Defendants answered the amended complaint admitting that they were using the land as an airport or landing strip. However, they denied that their use was in violation of the Alachua County zoning ordinance. They admitted that their use of the land was non-conforming, but denied that it was “without a principal building.”

The Alachua County Zoning Ordinance contains the two following pertinent provisions:

Section 23. Non-Conforming Use of Land.

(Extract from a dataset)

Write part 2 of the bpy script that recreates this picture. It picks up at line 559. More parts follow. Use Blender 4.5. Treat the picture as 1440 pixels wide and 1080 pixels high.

All non-conforming use of land without principal buildings, including open storage, building supplies, vehicle, implement and machinery storage, either on the same lot or on another lot with a plant, factory, or sales facility, signs, billboards, junk yards, and commercial animal yards, and similar uses shall comply with these regulations pertaining to uses permitted within three (3) years from the effective date of this Resolution.
PRINCIPAL BUILDING. A building in which is conducted the principal use of the lot on whieh it is situated. In a residence district any dwelling shall be deemed to be the principal building on the lot which [sic] the same is situated

On November 17, 1981, the state filed a motion for summary judgment and two affidavits. One affidavit was signed by the *67Director of Codes Enforcement for Alachua County and stated that defendants’ use of their land was not permitted under the Alachua County agricultural zoning classification. The other affidavit was signed by an owner of land adjacent to defendants. In addition to complaining about the defendants’ use of their land as an airstrip, the adjacent landowner stated that there was no principal building on the property. In opposition to the motion for summary judgment, defendants filed an affidavit signed by defendant Russell Fulmer stating that there is a hangar in the residence “which is the principal building on said parcel and the airport.” The affidavit also stated that the building had existed in that condition since 1965.

Based on the pleadings and the affidavits the trial court found no dispute as to any material fact and entered summary judgment in favor of the state. The final judgment found that defendants’ use of their land was unlawful and restrained them from using the property described in the amended complaint as an airport or takeoff and landing strip.

Based on the facts as summarized above, we find that final judgment in this case was premature.

The affidavits filed by the parties raise a question as to the existence of a principal building. It is the state’s position that, as a matter of law, the structure referred to in Mr. Fulmer’s affidavit is not a principal building. The defendants, however, contend otherwise. Since that part of the Ala-chua County zoning ordinance defining principal buildings does not appear to have been definitively construed, we conclude that the determination of whether or not the Fulmer’s residence and airplane hangar is a principal building is, at least in part, a factual issue. The affidavits also contain conflicting statements about the existence or location of the structure, the state’s affi-ant having sworn that there was “not one building or structure of any kind” on the property described in the amended complaint. Thus, we find that there are issues still in dispute, the materiality of which is patent.

In addition, the preliminary pleadings in the record, i.e., “Exhibit A,” supra, may indicate the existence of an unresolved factual question, raised by the answer, as to whether the defendants’ use of their airport was in fact permitted. We recognize that the record pertinent to the appeal does not affirmatively disclose evidence that appellants’ use is permitted, but note that the burden on appellee in seeking summary judgment was to prove nonexistence of a genuine issue of material fact. Holl v. Talcott, 191 So.2d 40 (Fla.1966). Due to the inferences which may be drawn from the record before us, we find that the state has not sufficiently met its burden and reverse. Because we so hold, we need not reach the issues raised in connection with the denial of defendants’ motion for rehearing.

REVERSED and REMANDED.

McCORD and BOOTH, JJ., concur.

. The date of the memorandum is July 7, 1967. In 1965, the property in question had been zoned agricultural.